Virginia Tech, like most universities around the country, forbids students from having guns on campus. But as an increasing number of states have passed laws that allow people to carry concealed weapons, gun advocates from Virginia to Utah have also challenged the academic policies that prohibit weapons at colleges and universities.

Their argument is that guns can save lives. If the students at Virginia Tech were armed, they contend, they might have been able to stop the rampage before more than 30 of their classmates were killed.

"The only way you stop people like that is with like force," says Todd Gilbert, a Republican delegate in Virginia's General Assembly. "This guy, when he went on campus, certainly must have known he was entering a gun-free zone."

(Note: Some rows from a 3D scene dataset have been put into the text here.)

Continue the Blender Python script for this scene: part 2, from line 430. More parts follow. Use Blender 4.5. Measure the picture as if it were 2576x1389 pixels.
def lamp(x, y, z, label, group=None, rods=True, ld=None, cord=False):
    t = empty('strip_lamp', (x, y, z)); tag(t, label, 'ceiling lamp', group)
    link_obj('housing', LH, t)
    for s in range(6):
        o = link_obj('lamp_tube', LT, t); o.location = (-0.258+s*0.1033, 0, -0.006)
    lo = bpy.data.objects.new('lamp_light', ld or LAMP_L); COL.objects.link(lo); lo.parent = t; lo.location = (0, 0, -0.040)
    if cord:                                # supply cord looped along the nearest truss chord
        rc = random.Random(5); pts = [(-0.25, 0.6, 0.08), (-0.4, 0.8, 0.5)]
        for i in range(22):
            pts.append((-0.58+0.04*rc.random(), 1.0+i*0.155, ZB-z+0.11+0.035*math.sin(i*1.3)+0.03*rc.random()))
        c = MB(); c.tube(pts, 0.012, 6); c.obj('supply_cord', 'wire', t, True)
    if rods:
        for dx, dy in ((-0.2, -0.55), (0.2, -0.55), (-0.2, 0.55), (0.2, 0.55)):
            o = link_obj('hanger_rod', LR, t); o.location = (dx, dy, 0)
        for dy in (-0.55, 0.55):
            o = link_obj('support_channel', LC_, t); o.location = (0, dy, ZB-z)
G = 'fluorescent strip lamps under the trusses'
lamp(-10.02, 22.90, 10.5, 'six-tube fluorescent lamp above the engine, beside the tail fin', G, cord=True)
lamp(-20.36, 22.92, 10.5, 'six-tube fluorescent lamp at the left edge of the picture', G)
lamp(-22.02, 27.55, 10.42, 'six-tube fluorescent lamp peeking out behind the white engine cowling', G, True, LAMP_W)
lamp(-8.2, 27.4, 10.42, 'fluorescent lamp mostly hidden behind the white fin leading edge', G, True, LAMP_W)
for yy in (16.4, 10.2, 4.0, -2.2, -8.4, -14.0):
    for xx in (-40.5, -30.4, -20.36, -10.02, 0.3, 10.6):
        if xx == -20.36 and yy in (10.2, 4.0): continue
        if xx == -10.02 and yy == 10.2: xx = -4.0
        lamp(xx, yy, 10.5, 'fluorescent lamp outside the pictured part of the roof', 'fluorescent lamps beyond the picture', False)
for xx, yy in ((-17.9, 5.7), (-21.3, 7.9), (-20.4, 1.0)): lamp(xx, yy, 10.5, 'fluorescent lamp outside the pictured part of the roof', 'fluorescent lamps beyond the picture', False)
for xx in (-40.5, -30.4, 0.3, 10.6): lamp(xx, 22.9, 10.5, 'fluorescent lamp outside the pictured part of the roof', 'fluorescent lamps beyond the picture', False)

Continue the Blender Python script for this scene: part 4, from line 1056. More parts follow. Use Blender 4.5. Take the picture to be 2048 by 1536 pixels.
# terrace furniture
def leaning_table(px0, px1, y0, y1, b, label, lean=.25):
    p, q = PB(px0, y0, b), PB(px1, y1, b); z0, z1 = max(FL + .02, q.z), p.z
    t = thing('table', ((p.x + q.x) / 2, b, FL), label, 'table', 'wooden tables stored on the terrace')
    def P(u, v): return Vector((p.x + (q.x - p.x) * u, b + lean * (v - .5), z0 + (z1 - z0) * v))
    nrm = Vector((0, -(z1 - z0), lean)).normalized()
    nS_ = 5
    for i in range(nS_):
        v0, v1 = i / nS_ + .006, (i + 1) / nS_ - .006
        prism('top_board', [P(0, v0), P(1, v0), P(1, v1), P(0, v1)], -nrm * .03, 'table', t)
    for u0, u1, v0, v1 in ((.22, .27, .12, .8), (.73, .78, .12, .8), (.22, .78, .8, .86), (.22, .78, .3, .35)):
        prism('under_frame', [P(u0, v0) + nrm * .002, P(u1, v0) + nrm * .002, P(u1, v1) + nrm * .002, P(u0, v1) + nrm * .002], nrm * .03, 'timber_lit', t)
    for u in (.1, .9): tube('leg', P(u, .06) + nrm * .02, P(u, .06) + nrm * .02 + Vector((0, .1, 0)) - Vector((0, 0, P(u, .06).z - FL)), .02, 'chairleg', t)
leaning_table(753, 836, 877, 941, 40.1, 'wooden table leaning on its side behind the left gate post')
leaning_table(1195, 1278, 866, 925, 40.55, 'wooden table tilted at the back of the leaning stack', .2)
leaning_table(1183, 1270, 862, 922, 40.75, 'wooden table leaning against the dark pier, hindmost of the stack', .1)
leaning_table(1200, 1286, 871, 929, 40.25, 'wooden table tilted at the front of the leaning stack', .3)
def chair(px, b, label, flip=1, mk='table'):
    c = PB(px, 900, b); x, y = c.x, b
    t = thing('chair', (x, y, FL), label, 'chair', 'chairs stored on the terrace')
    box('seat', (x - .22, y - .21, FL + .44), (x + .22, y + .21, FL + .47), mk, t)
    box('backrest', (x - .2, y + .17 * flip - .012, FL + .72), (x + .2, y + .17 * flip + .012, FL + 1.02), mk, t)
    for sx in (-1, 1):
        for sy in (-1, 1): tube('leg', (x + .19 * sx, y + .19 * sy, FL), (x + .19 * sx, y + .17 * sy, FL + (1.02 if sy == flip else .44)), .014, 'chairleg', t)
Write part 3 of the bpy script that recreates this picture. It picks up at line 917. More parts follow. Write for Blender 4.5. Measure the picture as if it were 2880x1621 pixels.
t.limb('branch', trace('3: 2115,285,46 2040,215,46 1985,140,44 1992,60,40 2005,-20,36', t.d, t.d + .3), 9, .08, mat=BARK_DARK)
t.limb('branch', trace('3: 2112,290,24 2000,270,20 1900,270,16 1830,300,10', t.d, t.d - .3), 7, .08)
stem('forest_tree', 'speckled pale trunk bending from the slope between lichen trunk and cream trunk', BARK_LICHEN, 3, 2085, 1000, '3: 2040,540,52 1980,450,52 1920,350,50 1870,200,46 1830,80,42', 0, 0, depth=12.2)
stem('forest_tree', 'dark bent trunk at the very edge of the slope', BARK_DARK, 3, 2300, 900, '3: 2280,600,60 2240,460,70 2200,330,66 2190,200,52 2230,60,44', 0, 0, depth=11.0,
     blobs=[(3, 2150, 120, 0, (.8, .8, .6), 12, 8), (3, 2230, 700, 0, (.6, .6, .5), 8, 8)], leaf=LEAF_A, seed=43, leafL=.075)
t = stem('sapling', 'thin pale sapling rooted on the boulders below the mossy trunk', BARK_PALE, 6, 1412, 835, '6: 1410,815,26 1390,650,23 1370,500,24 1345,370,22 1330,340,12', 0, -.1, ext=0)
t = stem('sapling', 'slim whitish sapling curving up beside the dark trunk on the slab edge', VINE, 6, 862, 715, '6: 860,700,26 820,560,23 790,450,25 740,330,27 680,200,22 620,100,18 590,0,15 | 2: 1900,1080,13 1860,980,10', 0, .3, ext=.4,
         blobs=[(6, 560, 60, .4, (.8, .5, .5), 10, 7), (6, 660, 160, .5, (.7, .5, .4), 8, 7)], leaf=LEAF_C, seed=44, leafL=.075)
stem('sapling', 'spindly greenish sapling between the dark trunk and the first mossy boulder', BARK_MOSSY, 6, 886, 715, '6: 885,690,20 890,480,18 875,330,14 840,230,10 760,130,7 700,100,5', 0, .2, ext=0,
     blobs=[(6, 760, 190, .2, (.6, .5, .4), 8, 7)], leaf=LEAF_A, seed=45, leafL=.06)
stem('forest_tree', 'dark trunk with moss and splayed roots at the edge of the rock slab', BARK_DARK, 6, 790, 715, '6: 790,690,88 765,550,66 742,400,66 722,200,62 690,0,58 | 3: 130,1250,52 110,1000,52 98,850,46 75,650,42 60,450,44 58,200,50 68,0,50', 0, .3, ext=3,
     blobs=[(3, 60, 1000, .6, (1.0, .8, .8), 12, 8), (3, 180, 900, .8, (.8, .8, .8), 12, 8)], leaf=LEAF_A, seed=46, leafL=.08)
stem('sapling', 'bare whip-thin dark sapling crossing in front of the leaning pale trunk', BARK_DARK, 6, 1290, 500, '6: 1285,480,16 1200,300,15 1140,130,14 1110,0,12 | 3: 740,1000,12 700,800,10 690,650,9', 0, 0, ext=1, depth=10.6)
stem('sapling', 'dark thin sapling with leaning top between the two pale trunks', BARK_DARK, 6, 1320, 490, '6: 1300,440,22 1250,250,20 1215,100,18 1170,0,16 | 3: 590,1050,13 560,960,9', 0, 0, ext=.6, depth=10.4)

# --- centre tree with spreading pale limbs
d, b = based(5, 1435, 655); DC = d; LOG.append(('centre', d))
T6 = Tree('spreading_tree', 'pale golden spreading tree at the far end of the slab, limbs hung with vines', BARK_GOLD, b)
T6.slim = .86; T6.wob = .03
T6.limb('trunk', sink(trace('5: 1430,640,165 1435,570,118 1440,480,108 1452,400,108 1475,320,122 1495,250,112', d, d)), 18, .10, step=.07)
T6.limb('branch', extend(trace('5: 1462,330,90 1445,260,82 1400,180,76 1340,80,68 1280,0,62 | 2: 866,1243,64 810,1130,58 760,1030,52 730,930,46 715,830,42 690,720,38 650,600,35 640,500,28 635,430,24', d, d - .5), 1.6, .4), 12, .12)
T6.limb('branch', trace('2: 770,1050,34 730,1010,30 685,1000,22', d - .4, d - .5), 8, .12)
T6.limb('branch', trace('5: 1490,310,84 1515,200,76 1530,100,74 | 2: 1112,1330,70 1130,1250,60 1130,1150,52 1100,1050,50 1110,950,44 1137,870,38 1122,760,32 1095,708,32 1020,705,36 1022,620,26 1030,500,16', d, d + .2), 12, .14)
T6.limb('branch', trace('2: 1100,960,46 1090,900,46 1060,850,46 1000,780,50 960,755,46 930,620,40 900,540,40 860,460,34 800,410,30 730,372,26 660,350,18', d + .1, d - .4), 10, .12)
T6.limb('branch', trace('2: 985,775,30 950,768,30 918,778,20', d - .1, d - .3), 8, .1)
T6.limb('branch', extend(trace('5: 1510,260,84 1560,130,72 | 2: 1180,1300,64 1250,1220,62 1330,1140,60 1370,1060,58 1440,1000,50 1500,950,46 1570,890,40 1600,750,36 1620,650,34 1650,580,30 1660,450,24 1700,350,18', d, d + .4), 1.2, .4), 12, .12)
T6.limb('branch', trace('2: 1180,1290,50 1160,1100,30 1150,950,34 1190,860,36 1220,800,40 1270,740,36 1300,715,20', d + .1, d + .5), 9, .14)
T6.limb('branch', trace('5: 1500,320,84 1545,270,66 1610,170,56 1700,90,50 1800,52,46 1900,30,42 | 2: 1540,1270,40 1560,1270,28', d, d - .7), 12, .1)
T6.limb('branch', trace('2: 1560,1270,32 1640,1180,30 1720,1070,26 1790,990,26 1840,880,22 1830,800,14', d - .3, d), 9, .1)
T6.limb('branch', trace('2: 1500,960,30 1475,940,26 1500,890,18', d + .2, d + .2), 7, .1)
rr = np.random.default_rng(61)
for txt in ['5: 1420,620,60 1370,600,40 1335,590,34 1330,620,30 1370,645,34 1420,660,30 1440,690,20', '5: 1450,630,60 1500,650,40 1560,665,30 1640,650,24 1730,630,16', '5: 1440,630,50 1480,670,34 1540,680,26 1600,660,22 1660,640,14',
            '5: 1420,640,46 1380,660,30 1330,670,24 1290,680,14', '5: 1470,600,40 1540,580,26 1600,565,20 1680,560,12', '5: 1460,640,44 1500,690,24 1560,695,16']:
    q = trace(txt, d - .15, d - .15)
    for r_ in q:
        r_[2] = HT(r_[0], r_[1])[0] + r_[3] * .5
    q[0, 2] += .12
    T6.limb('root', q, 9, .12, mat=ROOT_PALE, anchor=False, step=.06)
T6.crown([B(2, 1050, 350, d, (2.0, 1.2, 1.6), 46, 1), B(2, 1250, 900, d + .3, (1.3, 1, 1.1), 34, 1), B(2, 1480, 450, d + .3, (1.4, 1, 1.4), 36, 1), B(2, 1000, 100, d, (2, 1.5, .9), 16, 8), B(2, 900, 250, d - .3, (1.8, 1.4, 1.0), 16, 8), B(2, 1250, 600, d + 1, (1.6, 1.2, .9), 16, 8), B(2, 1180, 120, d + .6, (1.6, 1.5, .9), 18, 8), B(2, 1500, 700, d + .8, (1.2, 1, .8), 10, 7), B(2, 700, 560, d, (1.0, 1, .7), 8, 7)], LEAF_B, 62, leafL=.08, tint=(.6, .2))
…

But opponents of guns on campus argue that their presence would dramatically increase violence in a variety of ways – from accidental discharges to fights being settled with bullets instead of fists. On their side are most university presidents and many law-enforcement officials, as well as academic research.

"The best science that we have says concealed carry laws do not save lives, as the proponents contend," says Jon Vernick, co-director of the Johns Hopkins Center for Gun Policy and Research in Baltimore.

That conclusion, while controversial among gun advocates, was recently endorsed by the American Academy of Sciences, according to Mr. Vernick. And Tuesday, law-enforcement officials in Virginia were quick to voice their concern that any more guns in a situation as chaotic as Monday's could have resulted in more harm than good.